Daher habe ich zusätzlich kommentiert auf meiner homepage:
scheinbar.org
unter dem Thema:
gute Medien
Wolfgang Gerlach, Ingenieur
ich habe -vorsorglich- meinen kommentar an sie
zu diesem artikel
von gestern, 12.15 dokumentiert
dieser. mein kommentar war sachlich, objektiv und zurückhaltend
ihre -üblicherweise stillschweigende- negierung der veröffentlichung ist in keiner weise nachvollziehbar –
daher werde ich mich «zur sache» in geeigneter weise öffentlich äussern.
ich wünsche ihnen alles gute –
und grüsse sie freundlich !
wolf gerlach
@Christoph Büschi
Leider gibt es für die oberen Etagen mehr Rechte und Möglichkeiten. Wer von den Normal-Verdienern beispielsweise kann seinen Lohn mittels Briefkastenfirmen, Fachanwälten oder in einem Steuerparadies optimieren?
Dieser Artikel bestätigt mich einmal mehr in der Meinung, dass die sogenannte Cancel Culture gar nicht von links, sondern von rechts vorangetrieben wird.
@Urs P. Gasche, Spiegel b. Bern am 30.04.2021 um 17:35 Uhr
Es ist meinerseits unbestritten, dass «die internationalen Grossbanken und Grosskonzerne» auch in den Fokus gehören. Das als Überwachung zu bezeichnen, hielte ich für anmassend, weil dies die Aufgabe der Exekutive ist bzw. wäre. Saubere Recherche und Information müssten im Vordergrund stehen und m.E. auch genügen. Auch dann, wenn es um das Versagen der Exekutive und der Justiz geht. Dort ist das Problem regelmässig, dass man den Sack schlägt, aber den Esel meint. Die Überwachung (politische Einordnung, Gewichtung, Wertung, Kritik) beginnt zwingend dort, wo die personellen Schnitt-Stellen und -Mengen zur Politik sind. Dort, wo ungeniert kleinere und grössere Geschenke (bis hin zum VR-Mandat) die Freundschaft begründen und erhalten. Denn dort werden die Wege geebnet, die das Angeprangerte erst ermöglichen.
Es sind ja auch die «Einflussreichen Arbeitgeber» , Die sich das Privileg herausnehmen, ihnen unangenehme Referenden und Petitionen vom Parlament per «Parlamentarischen Gegenvorschlägen» zu versenken, und ihnen Angenehme (auf sie zugeschnittene) «Vorschläge» wie die StV.17 stark zu lobbyieren. Oder gar Firmenweisungen herauszugeben, die aufgrund der hierarchischen Strukturen der «Firmenpolitik» nicht viel mit eigener Meinungsbildung, deren Vertretung oder Demokratie, sondern mehr mit Diktatur gemeinsam haben.
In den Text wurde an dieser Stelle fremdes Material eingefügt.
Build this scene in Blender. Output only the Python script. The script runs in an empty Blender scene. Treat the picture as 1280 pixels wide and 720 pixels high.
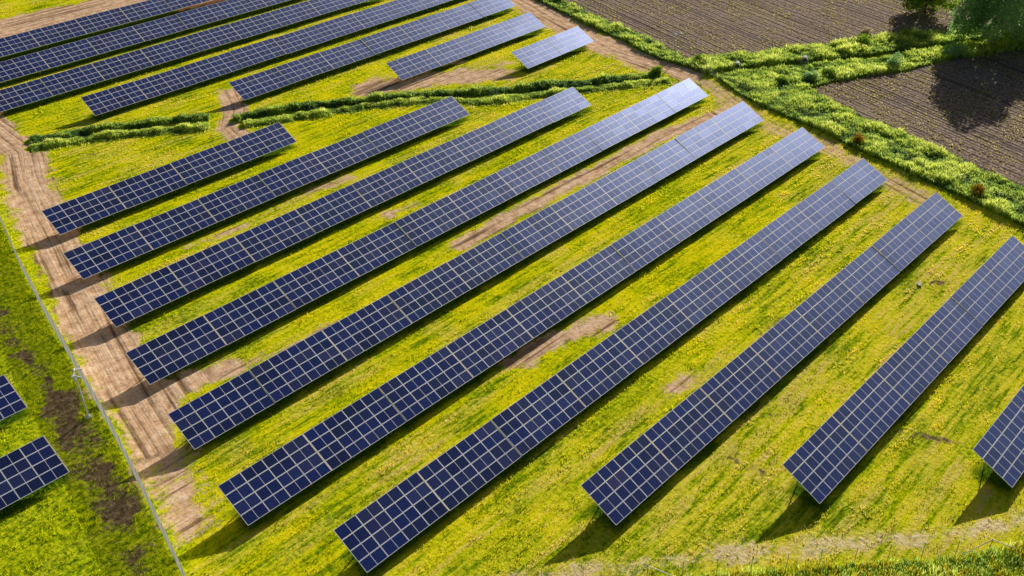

Der Job wird als Druckmittel benutzt, bis er dank «Profitmaximierung/Wohlstandswahrung/Gesundschrumpfen/Auslagerung» doch zu dessen Automation/Abwanderung kommt. Die «cancel culture» startet beim Artikel, Der Meinung und endet bei der Existenzsicherung. Der Witz ist, wir alle wissen, dass kaum ein Schweizer Unternehmen JE eine Weltmonopolstellung erreichen wird, oder diese Position International halten könnte,weil «Unverzichtbares geleistet» wird zu einem Preis den man nicht unterbieten könnte. (Das liegt an der «Hochpreisinsel»). Der «Erfolg» wird durch die eigene Gier ausgebremst. Den Weg in die Irrelevanz cancelt man in seiner Wahrnehmung gerne aus,wenn der Zahltag stimmt,
Der bringt ja die dafür notwendige Ablenkung (Lösung der eigenen «Probleme»).
Wahl»Empfehlungen» im Abstimmungsbüchlein sollte man Ignorieren, wenn sie undurchsichtig formuliert werden, oder man sie einfach nicht verstehen kann. In einem «Demokratischen System» wären sie als Beeinflussung verboten.